Firewalls and similar intrusion detection mechanisms provide little or no defense against full-scale SQL Injection web attacks. Since your website needs to be public, security mechanisms will allow public web traffic to communicate with your web application/s (generally over port 80/443). The web application has open access to the database in order to return (update) the requested (changed) information.

In SQL Injection, the hacker uses SQL queries and creativity to get to the database of sensitive corporate data through the web application. SQL or Structured Query Language is the computer language that allows you to store, manipulate, and retrieve data stored in a relational database (or a collection of tables which organise and structure data).
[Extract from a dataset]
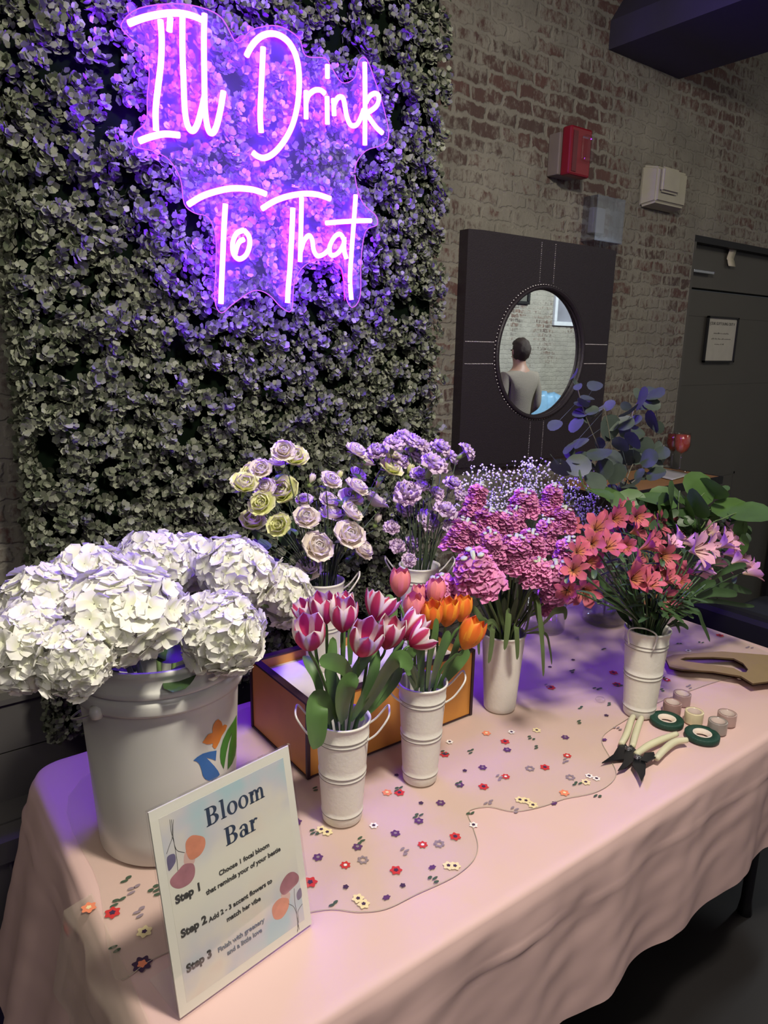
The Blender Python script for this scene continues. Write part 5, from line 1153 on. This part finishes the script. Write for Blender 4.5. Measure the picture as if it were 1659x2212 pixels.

SQL is, in fact, the only way that a web application (and users) can interact with the database. Examples of relational databases include Oracle, Microsoft Access, MS SQL Server, MySQL, and Filemaker Pro, all of which use SQL as their basic building blocks. SQL commands include SELECT, INSERT, DELETE and DROP TABLE. DROP TABLE is as ominous as it sounds and in fact will eliminate the table with a particular name.

In the legitimate scenario of the login page example above, the SQL commands planned for the web application may look like the following:

SELECT count(*)
FROM users_list_table WHERE
username=’FIELD_USERNAME’ AND
password=’FIELD_PASSWORD”

In plain English, this SQL command (from the web application) instructs the database to match the username and password input by the legitimate user to the combination it has already stored. Each type of web application is hard coded with specific SQL queries that it will execute when performing its legitimate functions and communicating with the database.

If any input field of the web application is not properly sanitised, a hacker may inject additional SQL commands that broaden the range of SQL commands the web application will execute, thus going beyond the original intended design and function.

A hacker will thus have a clear channel of communication (or, in layman terms, a tunnel) to the database irrespective of all the intrusion detection systems and network security equipment installed before the physical database server.